Oh yea...hmmm well what if you made it slightly larger then what you would need it to be and try to keep all graphics towards the center? Then when you lay it down you could trim it to make it fit better.

That was my thinking at first, but for everything to line up right and the paper to lay flat, the top and bottom need to be curved slightly.... kinda like a rainbow but flatter. Does that make sense?
 
Oh yea...hmmm well what if you made it slightly larger then what you would need it to be and try to keep all graphics towards the center? Then when you lay it down you could trim it to make it fit better.
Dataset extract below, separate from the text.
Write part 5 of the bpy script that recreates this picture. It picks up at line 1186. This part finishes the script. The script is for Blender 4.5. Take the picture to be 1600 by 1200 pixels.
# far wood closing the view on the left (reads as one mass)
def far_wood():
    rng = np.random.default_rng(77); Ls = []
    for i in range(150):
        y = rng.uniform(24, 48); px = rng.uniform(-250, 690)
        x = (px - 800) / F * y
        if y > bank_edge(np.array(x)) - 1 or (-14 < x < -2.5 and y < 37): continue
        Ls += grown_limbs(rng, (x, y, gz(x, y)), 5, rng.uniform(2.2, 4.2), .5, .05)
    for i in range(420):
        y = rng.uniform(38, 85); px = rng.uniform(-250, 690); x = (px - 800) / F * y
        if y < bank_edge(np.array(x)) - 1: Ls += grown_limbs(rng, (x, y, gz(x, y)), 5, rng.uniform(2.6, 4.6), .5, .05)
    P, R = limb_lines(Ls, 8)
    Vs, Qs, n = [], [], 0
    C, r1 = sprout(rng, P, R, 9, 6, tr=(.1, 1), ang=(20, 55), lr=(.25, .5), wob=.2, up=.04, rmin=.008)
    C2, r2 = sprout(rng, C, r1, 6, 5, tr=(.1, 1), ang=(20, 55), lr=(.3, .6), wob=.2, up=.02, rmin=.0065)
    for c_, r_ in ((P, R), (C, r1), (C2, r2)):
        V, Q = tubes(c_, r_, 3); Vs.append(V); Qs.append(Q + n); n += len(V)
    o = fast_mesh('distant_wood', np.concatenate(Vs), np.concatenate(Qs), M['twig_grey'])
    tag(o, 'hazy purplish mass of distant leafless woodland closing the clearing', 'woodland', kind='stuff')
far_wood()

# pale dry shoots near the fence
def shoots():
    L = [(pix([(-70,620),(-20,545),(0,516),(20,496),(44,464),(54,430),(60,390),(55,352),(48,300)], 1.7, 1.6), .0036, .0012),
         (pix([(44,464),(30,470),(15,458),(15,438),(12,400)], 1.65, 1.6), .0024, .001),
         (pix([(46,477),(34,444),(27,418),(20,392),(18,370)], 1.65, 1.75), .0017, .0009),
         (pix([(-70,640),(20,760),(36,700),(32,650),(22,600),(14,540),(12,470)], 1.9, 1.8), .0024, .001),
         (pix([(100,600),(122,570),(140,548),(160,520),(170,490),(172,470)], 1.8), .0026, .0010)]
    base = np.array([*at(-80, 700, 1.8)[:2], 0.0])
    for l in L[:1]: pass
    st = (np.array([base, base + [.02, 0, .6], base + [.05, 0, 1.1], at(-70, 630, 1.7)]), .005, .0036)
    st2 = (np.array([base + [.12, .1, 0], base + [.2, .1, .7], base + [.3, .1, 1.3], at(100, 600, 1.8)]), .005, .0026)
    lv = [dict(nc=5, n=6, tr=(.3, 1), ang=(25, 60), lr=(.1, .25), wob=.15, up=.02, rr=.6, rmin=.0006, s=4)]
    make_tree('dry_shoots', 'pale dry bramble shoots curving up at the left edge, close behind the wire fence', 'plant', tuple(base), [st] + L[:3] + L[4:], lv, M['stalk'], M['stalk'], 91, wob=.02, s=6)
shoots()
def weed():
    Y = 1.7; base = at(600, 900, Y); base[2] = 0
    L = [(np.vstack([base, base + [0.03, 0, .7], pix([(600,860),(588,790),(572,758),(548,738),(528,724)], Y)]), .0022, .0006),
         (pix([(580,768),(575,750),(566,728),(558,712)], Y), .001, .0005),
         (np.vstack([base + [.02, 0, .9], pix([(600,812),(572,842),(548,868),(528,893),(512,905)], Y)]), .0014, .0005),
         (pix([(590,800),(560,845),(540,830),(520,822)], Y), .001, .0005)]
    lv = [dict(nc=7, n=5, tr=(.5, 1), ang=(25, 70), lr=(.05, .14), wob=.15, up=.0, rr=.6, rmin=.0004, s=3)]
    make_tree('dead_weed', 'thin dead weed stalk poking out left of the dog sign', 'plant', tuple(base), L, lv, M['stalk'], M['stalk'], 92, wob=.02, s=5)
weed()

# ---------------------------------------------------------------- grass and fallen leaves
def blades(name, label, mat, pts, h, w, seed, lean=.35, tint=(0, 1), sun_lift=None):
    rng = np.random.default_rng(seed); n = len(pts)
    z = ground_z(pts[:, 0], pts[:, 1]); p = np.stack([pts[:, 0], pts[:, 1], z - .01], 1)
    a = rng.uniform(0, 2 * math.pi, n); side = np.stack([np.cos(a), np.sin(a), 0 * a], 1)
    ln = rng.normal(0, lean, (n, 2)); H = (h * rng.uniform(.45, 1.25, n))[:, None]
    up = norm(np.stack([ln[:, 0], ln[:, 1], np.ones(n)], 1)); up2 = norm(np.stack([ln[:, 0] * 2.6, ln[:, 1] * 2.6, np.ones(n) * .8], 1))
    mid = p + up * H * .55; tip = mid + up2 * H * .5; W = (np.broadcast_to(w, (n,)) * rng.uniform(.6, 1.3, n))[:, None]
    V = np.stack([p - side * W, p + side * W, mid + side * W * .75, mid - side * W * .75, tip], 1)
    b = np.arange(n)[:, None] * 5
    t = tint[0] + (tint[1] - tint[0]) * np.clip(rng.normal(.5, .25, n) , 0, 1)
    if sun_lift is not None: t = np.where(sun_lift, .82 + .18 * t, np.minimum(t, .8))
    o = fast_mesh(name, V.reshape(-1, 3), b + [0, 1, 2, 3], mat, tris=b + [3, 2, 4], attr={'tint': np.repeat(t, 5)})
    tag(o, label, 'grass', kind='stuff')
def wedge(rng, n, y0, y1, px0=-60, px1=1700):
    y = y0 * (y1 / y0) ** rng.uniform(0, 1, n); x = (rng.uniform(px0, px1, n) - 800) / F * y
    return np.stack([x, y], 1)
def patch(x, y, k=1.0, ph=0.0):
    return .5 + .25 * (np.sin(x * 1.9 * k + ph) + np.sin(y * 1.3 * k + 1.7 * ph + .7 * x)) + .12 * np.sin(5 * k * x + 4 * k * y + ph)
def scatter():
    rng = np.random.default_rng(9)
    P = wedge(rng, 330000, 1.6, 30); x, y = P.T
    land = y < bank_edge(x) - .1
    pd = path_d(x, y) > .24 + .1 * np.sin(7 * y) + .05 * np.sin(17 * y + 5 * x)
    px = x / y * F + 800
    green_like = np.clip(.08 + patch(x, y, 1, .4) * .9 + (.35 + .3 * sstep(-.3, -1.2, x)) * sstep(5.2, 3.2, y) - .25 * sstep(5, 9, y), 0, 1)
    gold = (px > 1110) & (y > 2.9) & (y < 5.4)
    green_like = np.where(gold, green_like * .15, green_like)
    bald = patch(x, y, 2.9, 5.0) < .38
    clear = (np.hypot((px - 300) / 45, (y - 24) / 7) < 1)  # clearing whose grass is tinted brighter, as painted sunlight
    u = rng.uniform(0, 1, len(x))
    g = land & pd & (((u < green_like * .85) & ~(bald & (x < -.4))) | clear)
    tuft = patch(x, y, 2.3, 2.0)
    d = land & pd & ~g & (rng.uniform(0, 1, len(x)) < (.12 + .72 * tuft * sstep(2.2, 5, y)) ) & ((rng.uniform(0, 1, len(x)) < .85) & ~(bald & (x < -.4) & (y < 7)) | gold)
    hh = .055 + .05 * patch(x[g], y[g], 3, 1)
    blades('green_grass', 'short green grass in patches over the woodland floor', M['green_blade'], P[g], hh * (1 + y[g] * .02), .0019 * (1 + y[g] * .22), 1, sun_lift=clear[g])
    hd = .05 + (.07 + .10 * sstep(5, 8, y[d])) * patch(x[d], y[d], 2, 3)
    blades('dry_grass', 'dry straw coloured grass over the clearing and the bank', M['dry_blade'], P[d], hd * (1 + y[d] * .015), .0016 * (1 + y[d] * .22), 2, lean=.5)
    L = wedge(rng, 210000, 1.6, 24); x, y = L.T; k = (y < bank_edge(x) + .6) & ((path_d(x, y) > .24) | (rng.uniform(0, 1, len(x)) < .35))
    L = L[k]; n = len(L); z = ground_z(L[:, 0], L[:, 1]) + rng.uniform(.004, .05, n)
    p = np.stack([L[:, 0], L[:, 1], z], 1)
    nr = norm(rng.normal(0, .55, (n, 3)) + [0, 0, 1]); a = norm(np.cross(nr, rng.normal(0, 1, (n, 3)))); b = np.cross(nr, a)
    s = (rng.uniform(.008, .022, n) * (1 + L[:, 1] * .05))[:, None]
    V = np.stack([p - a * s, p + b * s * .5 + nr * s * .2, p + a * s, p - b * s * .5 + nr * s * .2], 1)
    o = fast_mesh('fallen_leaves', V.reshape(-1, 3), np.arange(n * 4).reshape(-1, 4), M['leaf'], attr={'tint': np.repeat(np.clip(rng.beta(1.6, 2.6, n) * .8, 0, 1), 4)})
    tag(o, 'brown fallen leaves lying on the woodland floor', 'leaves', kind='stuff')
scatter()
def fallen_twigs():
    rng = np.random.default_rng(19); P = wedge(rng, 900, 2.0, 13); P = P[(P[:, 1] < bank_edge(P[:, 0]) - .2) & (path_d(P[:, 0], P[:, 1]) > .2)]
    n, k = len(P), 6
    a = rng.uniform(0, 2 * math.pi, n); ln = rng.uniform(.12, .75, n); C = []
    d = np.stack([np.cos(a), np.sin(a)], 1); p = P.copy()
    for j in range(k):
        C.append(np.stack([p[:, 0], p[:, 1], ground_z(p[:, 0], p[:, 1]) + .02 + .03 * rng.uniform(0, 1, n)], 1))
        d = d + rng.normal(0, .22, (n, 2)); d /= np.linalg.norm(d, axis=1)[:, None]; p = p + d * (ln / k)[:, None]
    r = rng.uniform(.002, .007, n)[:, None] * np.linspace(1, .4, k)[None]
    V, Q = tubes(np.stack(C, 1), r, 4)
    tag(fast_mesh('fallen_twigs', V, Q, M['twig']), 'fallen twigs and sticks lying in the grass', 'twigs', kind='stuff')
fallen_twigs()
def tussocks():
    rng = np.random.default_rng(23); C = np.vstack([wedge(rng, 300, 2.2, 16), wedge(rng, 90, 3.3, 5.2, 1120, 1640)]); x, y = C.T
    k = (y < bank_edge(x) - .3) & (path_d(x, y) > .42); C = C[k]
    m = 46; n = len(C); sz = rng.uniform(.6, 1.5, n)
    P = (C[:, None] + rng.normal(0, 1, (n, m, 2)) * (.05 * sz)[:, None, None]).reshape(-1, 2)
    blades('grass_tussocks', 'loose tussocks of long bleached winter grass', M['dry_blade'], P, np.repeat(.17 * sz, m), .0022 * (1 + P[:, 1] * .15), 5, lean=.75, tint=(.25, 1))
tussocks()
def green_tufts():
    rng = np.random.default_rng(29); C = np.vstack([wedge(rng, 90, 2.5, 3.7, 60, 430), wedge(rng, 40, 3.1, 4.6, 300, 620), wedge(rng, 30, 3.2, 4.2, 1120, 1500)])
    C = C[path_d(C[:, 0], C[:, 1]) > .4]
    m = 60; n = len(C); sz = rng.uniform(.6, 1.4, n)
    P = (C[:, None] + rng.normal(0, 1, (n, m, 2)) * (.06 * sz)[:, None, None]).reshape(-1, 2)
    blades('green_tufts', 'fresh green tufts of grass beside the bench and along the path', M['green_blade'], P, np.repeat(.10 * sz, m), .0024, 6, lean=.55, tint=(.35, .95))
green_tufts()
Well, I just printed out one piece of paper... it's not actually decorated digitally. I decorated with real life embellies. I was just hoping to get the actual SHAPE done in PSE so I wouldn't have to make a crude template with the paper. lol... I'm too much of a perfectionist is the problem. I was hoping I could figure out mathematically what the shape would have to be (with the correct curves and such) and then try to make that shape in PSE. But, I'm not feeling too smart and it's been way too long since GeoTrig. lol :D I already finished one bucket, but wanted to make a template in PSE for my other buckets (I have four more, one in a completely different size).
 
Hmmm well I asked my daughter who just took geometry last year and her b/f and neither of them could figure out an equation to do it either. I wish I could help.
 
OK I thought of something else...what if you took a template like for a coffee cup (like the ones for starbucks cups) and increased it in size so that it would be the right size for the pail? I have seen those online and I think that it might work
 
OK I thought of something else...what if you took a template like for a coffee cup (like the ones for starbucks cups) and increased it in size so that it would be the right size for the pail? I have seen those online and I think that it might work

Good thinkin'! But part of the problem is how slanted the bucket is... I can't really think of how to explain it.... but some buckets have a greater difference between the size of the top and bottom and it would depend on the distance from the top and bottom as well. Does that make any sense? lol Clear as mud, right? :blink:
 
yea thats true...didnt reallythink about that. Well hope you can figure it out. Only other solution I could come up with is to take some cheapy paper and print in b/w as a quick print to avoid using to much ink and play with the setting in PS to see if you can figure it out that way. Good luck with it.